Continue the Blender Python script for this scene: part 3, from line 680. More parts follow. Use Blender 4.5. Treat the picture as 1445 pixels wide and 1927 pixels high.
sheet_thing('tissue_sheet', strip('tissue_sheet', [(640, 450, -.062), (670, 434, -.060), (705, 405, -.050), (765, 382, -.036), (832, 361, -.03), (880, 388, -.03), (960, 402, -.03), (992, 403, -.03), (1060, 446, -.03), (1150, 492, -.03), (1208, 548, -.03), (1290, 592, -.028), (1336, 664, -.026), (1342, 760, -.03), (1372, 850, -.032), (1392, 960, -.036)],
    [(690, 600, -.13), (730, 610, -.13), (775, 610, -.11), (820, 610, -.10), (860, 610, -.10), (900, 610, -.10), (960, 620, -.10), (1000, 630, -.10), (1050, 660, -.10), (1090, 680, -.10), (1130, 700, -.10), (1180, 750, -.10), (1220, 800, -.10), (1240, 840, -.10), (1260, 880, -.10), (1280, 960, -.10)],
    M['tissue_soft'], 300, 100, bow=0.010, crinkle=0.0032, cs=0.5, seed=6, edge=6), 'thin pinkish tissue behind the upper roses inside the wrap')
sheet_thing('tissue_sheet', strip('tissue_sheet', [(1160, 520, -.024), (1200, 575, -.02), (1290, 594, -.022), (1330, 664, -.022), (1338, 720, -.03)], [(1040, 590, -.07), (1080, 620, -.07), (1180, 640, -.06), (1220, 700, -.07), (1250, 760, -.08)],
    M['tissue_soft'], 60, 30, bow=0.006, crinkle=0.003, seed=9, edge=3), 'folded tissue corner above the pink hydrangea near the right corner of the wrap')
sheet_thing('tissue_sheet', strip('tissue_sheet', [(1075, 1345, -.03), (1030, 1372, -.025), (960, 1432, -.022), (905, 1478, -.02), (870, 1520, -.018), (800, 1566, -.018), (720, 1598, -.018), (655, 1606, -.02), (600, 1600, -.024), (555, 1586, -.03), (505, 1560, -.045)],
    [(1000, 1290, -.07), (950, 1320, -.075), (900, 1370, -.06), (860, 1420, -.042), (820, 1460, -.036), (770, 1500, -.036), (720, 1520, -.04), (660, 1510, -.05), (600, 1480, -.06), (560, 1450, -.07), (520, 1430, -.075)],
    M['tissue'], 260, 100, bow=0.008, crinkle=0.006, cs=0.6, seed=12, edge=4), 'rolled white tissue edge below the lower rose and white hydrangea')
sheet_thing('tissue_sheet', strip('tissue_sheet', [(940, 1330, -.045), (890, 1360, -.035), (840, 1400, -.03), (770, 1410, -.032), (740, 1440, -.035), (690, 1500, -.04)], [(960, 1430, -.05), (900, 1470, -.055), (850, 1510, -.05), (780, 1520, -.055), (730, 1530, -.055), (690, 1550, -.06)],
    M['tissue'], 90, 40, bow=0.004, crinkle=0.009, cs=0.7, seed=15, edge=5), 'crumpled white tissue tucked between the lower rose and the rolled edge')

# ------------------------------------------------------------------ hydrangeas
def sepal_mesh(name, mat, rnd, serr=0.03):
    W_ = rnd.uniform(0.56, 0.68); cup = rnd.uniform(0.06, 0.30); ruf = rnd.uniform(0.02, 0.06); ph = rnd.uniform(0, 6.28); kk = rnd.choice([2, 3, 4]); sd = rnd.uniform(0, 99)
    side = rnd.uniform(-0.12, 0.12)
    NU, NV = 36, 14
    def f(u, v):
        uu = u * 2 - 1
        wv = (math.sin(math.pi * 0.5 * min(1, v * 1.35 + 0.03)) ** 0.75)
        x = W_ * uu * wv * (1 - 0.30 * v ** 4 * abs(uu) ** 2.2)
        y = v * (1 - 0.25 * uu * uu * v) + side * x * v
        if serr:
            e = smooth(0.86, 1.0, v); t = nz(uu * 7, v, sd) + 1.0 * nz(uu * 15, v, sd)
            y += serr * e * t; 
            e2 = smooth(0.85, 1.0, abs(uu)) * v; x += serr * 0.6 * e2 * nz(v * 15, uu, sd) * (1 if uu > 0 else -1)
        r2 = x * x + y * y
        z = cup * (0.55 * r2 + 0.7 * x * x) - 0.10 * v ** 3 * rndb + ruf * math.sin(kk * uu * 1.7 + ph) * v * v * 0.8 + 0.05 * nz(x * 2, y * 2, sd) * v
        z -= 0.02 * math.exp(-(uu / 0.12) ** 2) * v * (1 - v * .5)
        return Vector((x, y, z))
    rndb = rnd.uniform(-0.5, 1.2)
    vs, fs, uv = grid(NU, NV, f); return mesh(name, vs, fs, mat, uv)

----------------

Work to do> Repeat the data above exactly.

Exercise output>
Continue the Blender Python script for this scene: part 3, from line 680. More parts follow. Use Blender 4.5. Treat the picture as 1445 pixels wide and 1927 pixels high.
sheet_thing('tissue_sheet', strip('tissue_sheet', [(640, 450, -.062), (670, 434, -.060), (705, 405, -.050), (765, 382, -.036), (832, 361, -.03), (880, 388, -.03), (960, 402, -.03), (992, 403, -.03), (1060, 446, -.03), (1150, 492, -.03), (1208, 548, -.03), (1290, 592, -.028), (1336, 664, -.026), (1342, 760, -.03), (1372, 850, -.032), (1392, 960, -.036)],
    [(690, 600, -.13), (730, 610, -.13), (775, 610, -.11), (820, 610, -.10), (860, 610, -.10), (900, 610, -.10), (960, 620, -.10), (1000, 630, -.10), (1050, 660, -.10), (1090, 680, -.10), (1130, 700, -.10), (1180, 750, -.10), (1220, 800, -.10), (1240, 840, -.10), (1260, 880, -.10), (1280, 960, -.10)],
    M['tissue_soft'], 300, 100, bow=0.010, crinkle=0.0032, cs=0.5, seed=6, edge=6), 'thin pinkish tissue behind the upper roses inside the wrap')
sheet_thing('tissue_sheet', strip('tissue_sheet', [(1160, 520, -.024), (1200, 575, -.02), (1290, 594, -.022), (1330, 664, -.022), (1338, 720, -.03)], [(1040, 590, -.07), (1080, 620, -.07), (1180, 640, -.06), (1220, 700, -.07), (1250, 760, -.08)],
    M['tissue_soft'], 60, 30, bow=0.006, crinkle=0.003, seed=9, edge=3), 'folded tissue corner above the pink hydrangea near the right corner of the wrap')
sheet_thing('tissue_sheet', strip('tissue_sheet', [(1075, 1345, -.03), (1030, 1372, -.025), (960, 1432, -.022), (905, 1478, -.02), (870, 1520, -.018), (800, 1566, -.018), (720, 1598, -.018), (655, 1606, -.02), (600, 1600, -.024), (555, 1586, -.03), (505, 1560, -.045)],
    [(1000, 1290, -.07), (950, 1320, -.075), (900, 1370, -.06), (860, 1420, -.042), (820, 1460, -.036), (770, 1500, -.036), (720, 1520, -.04), (660, 1510, -.05), (600, 1480, -.06), (560, 1450, -.07), (520, 1430, -.075)],
    M['tissue'], 260, 100, bow=0.008, crinkle=0.006, cs=0.6, seed=12, edge=4), 'rolled white tissue edge below the lower rose and white hydrangea')
sheet_thing('tissue_sheet', strip('tissue_sheet', [(940, 1330, -.045), (890, 1360, -.035), (840, 1400, -.03), (770, 1410, -.032), (740, 1440, -.035), (690, 1500, -.04)], [(960, 1430, -.05), (900, 1470, -.055), (850, 1510, -.05), (780, 1520, -.055), (730, 1530, -.055), (690, 1550, -.06)],
    M['tissue'], 90, 40, bow=0.004, crinkle=0.009, cs=0.7, seed=15, edge=5), 'crumpled white tissue tucked between the lower rose and the rolled edge')

# ------------------------------------------------------------------ hydrangeas
def sepal_mesh(name, mat, rnd, serr=0.03):
    W_ = rnd.uniform(0.56, 0.68); cup = rnd.uniform(0.06, 0.30); ruf = rnd.uniform(0.02, 0.06); ph = rnd.uniform(0, 6.28); kk = rnd.choice([2, 3, 4]); sd = rnd.uniform(0, 99)
    side = rnd.uniform(-0.12, 0.12)
    NU, NV = 36, 14
    def f(u, v):
        uu = u * 2 - 1
        wv = (math.sin(math.pi * 0.5 * min(1, v * 1.35 + 0.03)) ** 0.75)
        x = W_ * uu * wv * (1 - 0.30 * v ** 4 * abs(uu) ** 2.2)
        y = v * (1 - 0.25 * uu * uu * v) + side * x * v
        if serr:
            e = smooth(0.86, 1.0, v); t = nz(uu * 7, v, sd) + 1.0 * nz(uu * 15, v, sd)
            y += serr * e * t; 
            e2 = smooth(0.85, 1.0, abs(uu)) * v; x += serr * 0.6 * e2 * nz(v * 15, uu, sd) * (1 if uu > 0 else -1)
        r2 = x * x + y * y
        z = cup * (0.55 * r2 + 0.7 * x * x) - 0.10 * v ** 3 * rndb + ruf * math.sin(kk * uu * 1.7 + ph) * v * v * 0.8 + 0.05 * nz(x * 2, y * 2, sd) * v
        z -= 0.02 * math.exp(-(uu / 0.12) ** 2) * v * (1 - v * .5)
        return Vector((x, y, z))
    rndb = rnd.uniform(-0.5, 1.2)
    vs, fs, uv = grid(NU, NV, f); return mesh(name, vs, fs, mat, uv)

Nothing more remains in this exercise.